Proprio l’insegnamento a scuola le offre un canale naturale per condividere la cultura dell’isola: «Insegnando letteratura è stato facile incuriosire i ragazzi, inserendo confronti e citazioni dei nostri scrittori, noti e meno noti».
Dietro questa crescita d’attenzione c’è un contesto preciso. «Dagli anni ’70 comincia una sensibilità nuova verso storia e cultura sarda», spiega. Centrale, secondo lei, il contributo universitario: gli studi di Ernesto De Martino, Clara Gallini, Giulio Angioni, Enrica Delitala, insieme alla legge regionale che promuove l’insegnamento della cultura sarda nelle scuole.
Per Copez, identità e autostima collettiva vanno insieme.
«La consapevolezza della propria identità è legata all’autostima del popolo», dice. Nei corsi che teneva sull’argomento, proponeva un gioco che evidenziava lo scarto tra la percezione del territorio e quella dei sardi stessi: Sardegna vista come “splendida, misteriosa, accogliente”, ma i sardi descritti con aggettivi spesso negativi, “pastore, bandito, basso e peloso”.
A suo giudizio, la via maestra non è la cristallizzazione. «La cosa più importante è studiare la Storia di questo popolo», sottolinea. E aggiunge: «Non sono d’accordo né con la museizzazione della lingua né con l’ostentazione folkloristica per i turisti».
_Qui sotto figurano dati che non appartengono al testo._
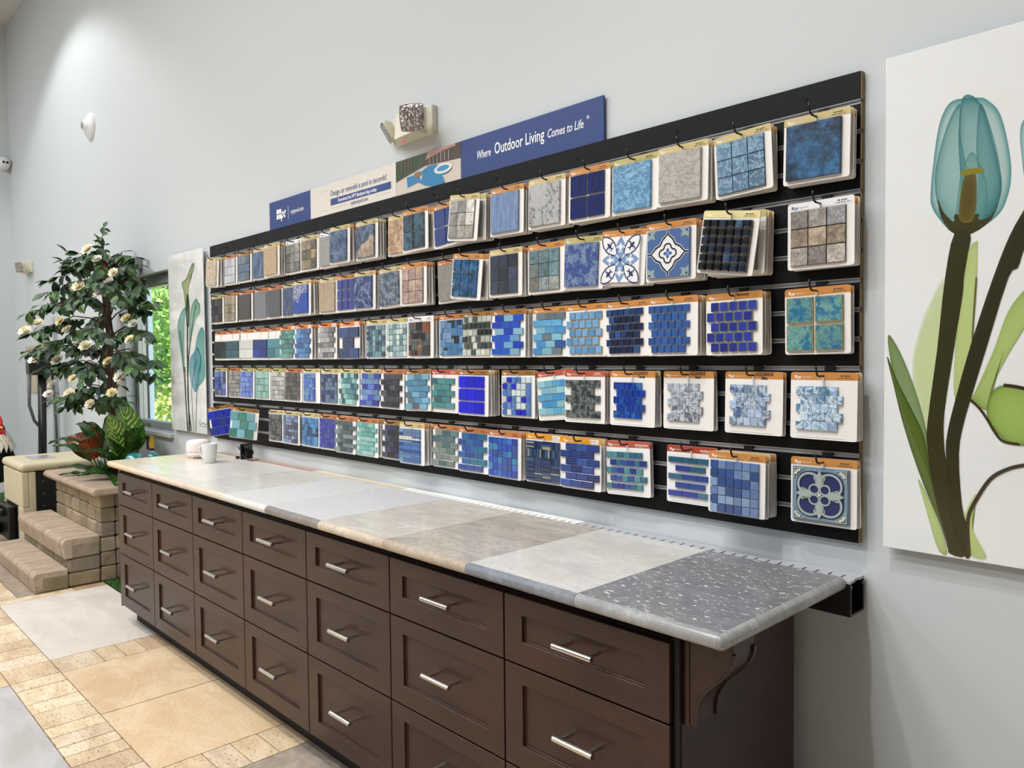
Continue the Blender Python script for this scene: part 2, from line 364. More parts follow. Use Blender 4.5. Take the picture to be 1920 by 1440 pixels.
SL = [('charcoal stone slab with white flecks at near end', 0, '#8c8d90', '#6f7174', '#b1b2b2', '#8d8f90'),
      ('whitish grey stone slab beside the charcoal one', 1, '#dcdad5', '#c2c1bd', '#8f959d', '#6c737c'),
      ('taupe brown-grey stone slab', 1, '#c6beb4', '#9f968b', '#c0b4a3', '#9c8f7e'),
      ('light beige-grey stone slab', 1, '#d4cdc5', '#b9b1a6', '#cfc3b2', '#b0a28f'),
      ('pale blue-grey speckled stone slab', 2, '#d3d2d3', '#bcbcbe', '#8d8884', '#77726f'),
      ('pale grey speckled stone slab', 2, '#d6d6d6', '#c3c3c4', '#d9d8d3', '#c4c3bf'),
      ('streaked cream and grey stone slab', 3, '#dedbd4', '#c9c7c0', '#ddd2c3', '#c9b9a8'),
      ('whitish streaked marble slab', 3, '#e5e1db', '#d1cfca', '#ddd0c0', '#cbb9a8'),
      ('white marble slab', 3, '#e8e4de', '#d9d4cc', '#e0d2bf', '#cfbda6'),
      ('cream stone slab at far end', 3, '#e6dccb', '#ddd0b9', '#e2d2b4', '#d4c09c')]
wt = thing('worktop', 'long stone sample worktop of mixed marble slabs over dark drawer cabinets', 'worktop', (-1.97, -.4, .895))
BX0, TZ, SB, SF = -3.965, .932, .897, -.67
RB = (TZ - SB) / 2
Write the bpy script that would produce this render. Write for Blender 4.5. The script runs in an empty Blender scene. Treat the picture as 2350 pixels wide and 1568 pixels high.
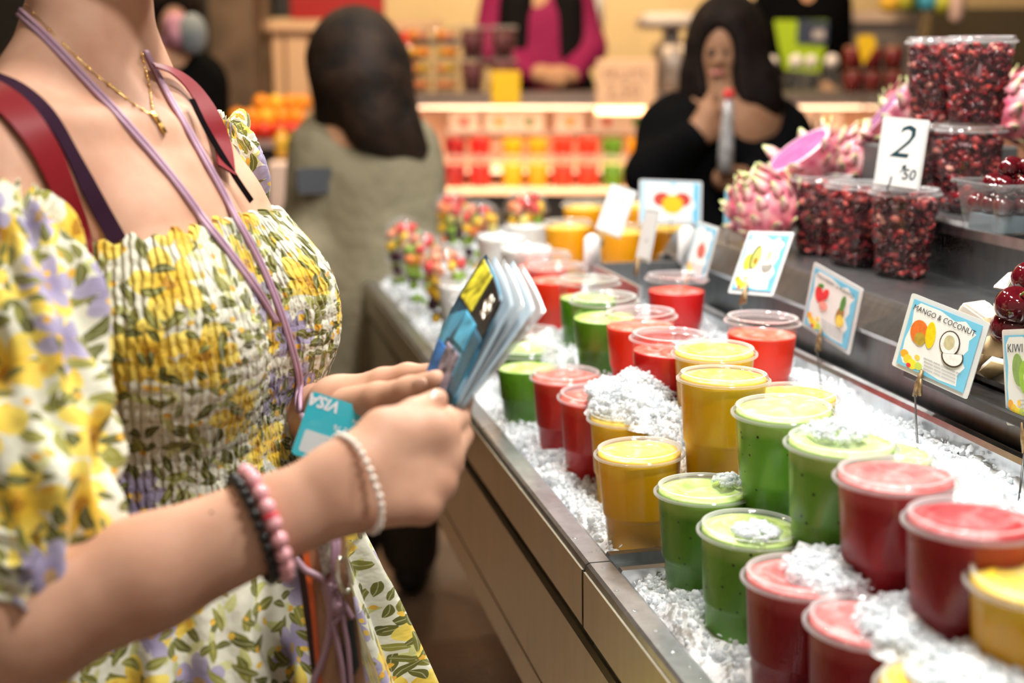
import bpy, bmesh, math, random
import numpy as np
from mathutils import Vector, Matrix, Euler

SC = bpy.context.scene
COL = SC.collection
random.seed(7)
RNG = np.random.default_rng(11)

# ------------------------------------------------------------------ camera
FPX, PITCH, EYE = 3000.0, math.radians(11.88), 1.38
cp, sp = math.cos(PITCH), math.sin(PITCH)
cam_data = bpy.data.cameras.new('camera')
cam = bpy.data.objects.new('camera', cam_data)
COL.objects.link(cam)
cam.location = (0, 0, EYE)
cam.rotation_euler = (math.radians(90) - PITCH, 0, 0)
cam_data.sensor_width = 36.0
cam_data.lens = 36.0 * FPX / 2350.0
cam_data.clip_start = 0.05
cam_data.dof.use_dof = True
cam_data.dof.focus_distance = 1.33
cam_data.dof.aperture_fstop = 2.9
SC.camera = cam

# ------------------------------------------------------------------ world, exposure
SC.view_settings.view_transform = 'Standard'
SC.view_settings.look = 'None'
SC.view_settings.gamma = 1.0
SC.view_settings.use_curve_mapping = False
SC.view_settings.exposure = 0.0
world = bpy.data.worlds.new('market_hall_light')
SC.world = world
world.use_nodes = True
_bg = world.node_tree.nodes['Background']
_bg.inputs[0].default_value = (1.0, 0.86, 0.72, 1)
_bg.inputs[1].default_value = 0.30
cy = SC.cycles
cy.max_bounces = 8
cy.diffuse_bounces = 4
cy.glossy_bounces = 3
cy.transmission_bounces = 5
cy.transparent_max_bounces = 14
cy.caustics_reflective = False
cy.caustics_refractive = False
cy.sample_clamp_indirect = 4.0
cy.use_denoising = True
cy.use_adaptive_sampling = True
cy.adaptive_threshold = 0.05
cy.adaptive_min_samples = 12
cy.use_light_tree = False
cy.light_sampling_threshold = 0.02

# ------------------------------------------------------------------ frames
def P(px, py, d):
    """photo pixel (2350x1568) at a distance d along the lens axis -> point in the market hall"""
    X = (px - 1175.0) / FPX * d
    v = (784.0 - py) / FPX * d
    return np.array([X, d * cp + v * sp, EYE - d * sp + v * cp])
def PZ(px, py, z):
    r = P(px, py, 1.0) - np.array([0, 0, EYE])
    return np.array([0, 0, EYE]) + r * ((z - EYE) / r[2])
ANG = math.radians(13.25)
DD = np.array([-math.sin(ANG), math.cos(ANG), 0.0])      # along the stall counter, away from the lens
NN = np.array([math.cos(ANG), math.sin(ANG), 0.0])       # across it, from the shopper to the stall
UP = np.array([0, 0, 1.0])
def G(s, n, z):
    return DD * s + NN * n + UP * z
def unit(v):
    v = np.asarray(v, float)
    return v / max(np.linalg.norm(v), 1e-12)

# ------------------------------------------------------------------ materials
class NT:
    def __init__(self, name):
        self.m = bpy.data.materials.new(name)
        self.m.use_nodes = True
        self.t = self.m.node_tree
        self.b = self.t.nodes['Principled BSDF']
        self.out = self.t.nodes['Material Output']
    def n(self, typ, **kw):
        x = self.t.nodes.new(typ)
        for k, v in kw.items():
            setattr(x, k, v)
        return x
    def put(self, sock, v):
        if isinstance(v, bpy.types.NodeSocket):
            self.t.links.new(v, sock)
        elif v is not None:
            if isinstance(v, (tuple, list)) and len(v) == 3 and sock.type == 'RGBA':
                v = (*v, 1)
            sock.default_value = v
    def math(self, op, a, b=None, c=None, clamp=False):
        x = self.n('ShaderNodeMath', operation=op, use_clamp=clamp)
        for i, v in enumerate((a, b, c)):
            if v is not None:
                self.put(x.inputs[i], v)
        return x.outputs[0]
    def vmath(self, op, a, b=None, scale=None):
        x = self.n('ShaderNodeVectorMath', operation=op)
        self.put(x.inputs[0], a)
        if b is not None:
            self.put(x.inputs[1], b)
        if scale is not None:
            self.put(x.inputs[3], scale)
        return x.outputs['Value'] if op in ('LENGTH', 'DOT_PRODUCT', 'DISTANCE') else x.outputs[0]
    def mix(self, f, a, b):
        x = self.n('ShaderNodeMix', data_type='RGBA')
        self.put(x.inputs[0], f); self.put(x.inputs[6], a); self.put(x.inputs[7], b)
        return x.outputs[2]
    def ramp(self, f, stops):
        x = self.n('ShaderNodeValToRGB')
        e = x.color_ramp.elements
        while len(e) < len(stops):
            e.new(0.5)
        for i, (p, c) in enumerate(stops):
            e[i].position = p
            e[i].color = (*c, 1) if len(c) == 3 else c
        self.put(x.inputs[0], f)
        return x.outputs[0]
    def co(self, kind='Object'):
        return self.n('ShaderNodeTexCoord').outputs[kind]
    def noise(self, vec, scale, detail=3.0, rough=0.5):
        x = self.n('ShaderNodeTexNoise')
        self.put(x.inputs['Vector'], vec)
        x.inputs['Scale'].default_value = scale
        x.inputs['Detail'].default_value = detail
        x.inputs['Roughness'].default_value = rough
        return x.outputs[0]
    def sep(self, v):
        x = self.n('ShaderNodeSeparateXYZ'); self.put(x.inputs[0], v)
        return x.outputs
    def bump(self, h, strength=0.3, dist=0.002):
        x = self.n('ShaderNodeBump')
        x.inputs['Strength'].default_value = strength
        x.inputs['Distance'].default_value = dist
        self.put(x.inputs['Height'], h)
        self.put(self.b.inputs['Normal'], x.outputs[0])
        return x.outputs[0]
    def set(self, **kw):
        names = dict(col='Base Color', rough='Roughness', metal='Metallic', spec='Specular IOR Level', sss='Subsurface Weight',
                     sssr='Subsurface Radius', ssss='Subsurface Scale', trans='Transmission Weight', ior='IOR', alpha='Alpha', coat='Coat Weight',
                     coatr='Coat Roughness', em='Emission Color', ems='Emission Strength', sheen='Sheen Weight')
        for k, v in kw.items():
            self.put(self.b.inputs[names[k]], v)
        return self

_mats = {}
def mat(name, col, rough=0.5, metal=0.0, var=None, bump=None, **kw):
    """plain principled material; var=(scale, amount) mottles the colour, bump=(scale, strength, distance) adds fine relief"""
    if name in _mats:
        return _mats[name]
    k = NT(name)
    k.set(rough=rough, metal=metal, **kw)
    c = tuple(col)
    if var:
        f = k.noise(k.co(), var[0], 4.0)
        a = var[1]
        k.put(k.b.inputs['Base Color'], k.ramp(f, [(0.3, tuple(max(0, x * (1 - a)) for x in c)), (0.7, tuple(min(1, x * (1 + a)) for x in c))]))
    else:
        k.set(col=c)
    if bump:
        k.bump(k.noise(k.co(), bump[0], 4.0), bump[1], bump[2])
    _mats[name] = k.m
    return k.m

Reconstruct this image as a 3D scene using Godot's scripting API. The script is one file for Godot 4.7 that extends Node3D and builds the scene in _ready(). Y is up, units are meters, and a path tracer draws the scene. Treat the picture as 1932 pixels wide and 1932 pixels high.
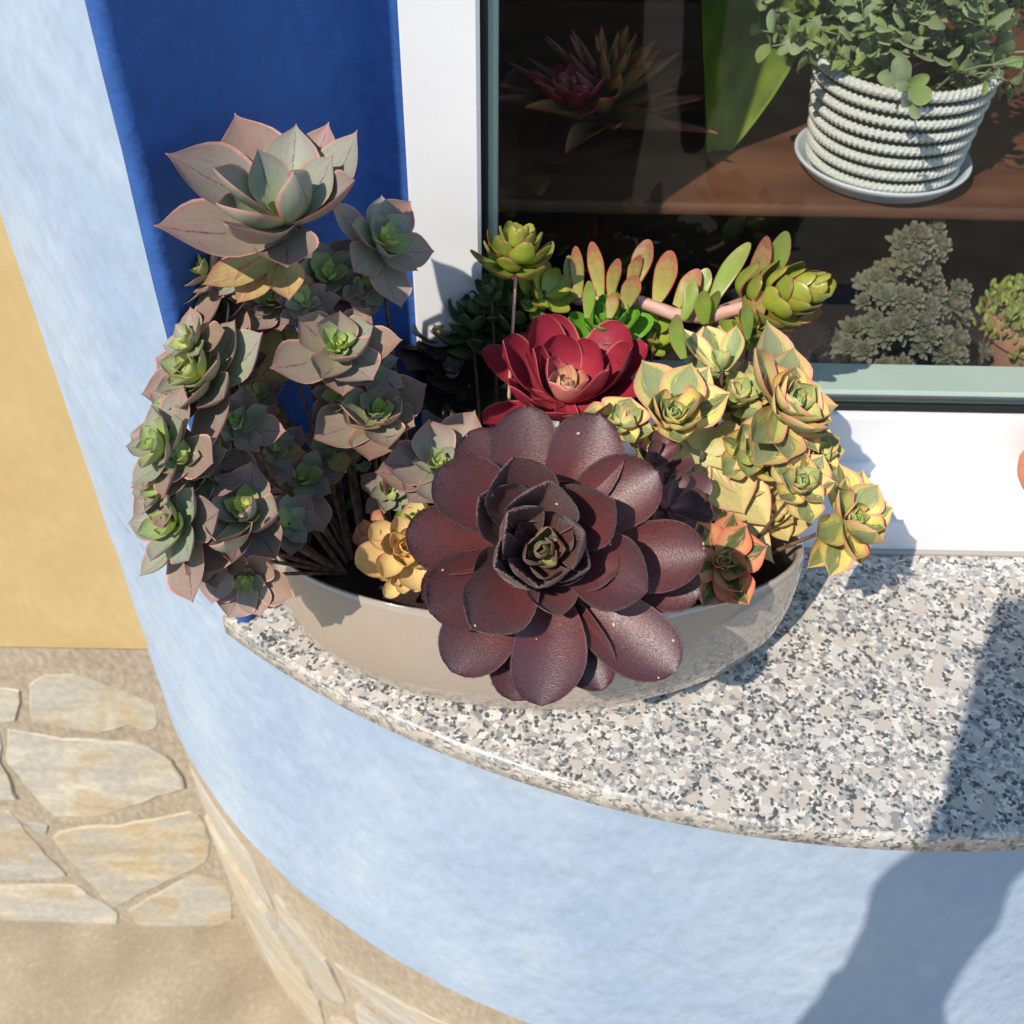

Tra i suoi libri, confida di essere più legata a Violante e Cercandocieli (ed. Il Maestrale): «Il primo mi ha tenuto compagnia in un periodo difficile, il secondo mi ha aiutato a raccontarlo e condividerlo». E se Violante e Terra mala (ed. Il Maestrale) sono opere molto diverse – «uno l’ho scritto da sola, Terra mala con Giovanni Follesa» – il lavoro a quattro mani, dice, «arricchisce sempre».
La Sardegna, afferma, resta il suo centro creativo: «È talmente ricca di colori, di suggestioni, di pietre che raccontano mondi arcaici, che mi è difficile varcare il mare».
Scrivere, per lei, è condizione complessa: «A volte fuoco, a volte straniamento e anche fatica, tanta fatica fisica, mentale ed emozionale».
Ricerca e narrazione, confessa, per lei non sono separabili.
«Vado a spulciare nella storia e trovo personaggi, soprattutto femminili, poco narrati e quasi sconosciuti». Come Violante Carroz – «la prima feudataria donna» –, Benedetta, giudicessa di Cagliari, o la Capitana di Terra mala, “non storica, ma verosimile”.
Guardando all’isola di oggi, Copez vede un destino sospeso: «Pian piano si spopola, e forse la natura si riapproprierà del territorio. A me piacerebbe davvero veder salvi boschi e torrenti capricciosi», dice. E sogna un turismo diverso: «Fare del turista un viaggiatore curioso e rispettoso». Ai sardi, suggerisce, spetta «offrirsi con onestà culturale» e pretendere «rispetto e ammirazione e non devastazione».
Quanto alle nuove voci della letteratura, sceglie la prudenza: «Posso dire che tutte e tutti promettono, e questo è bene. Il tempo dirà chi era marinaio».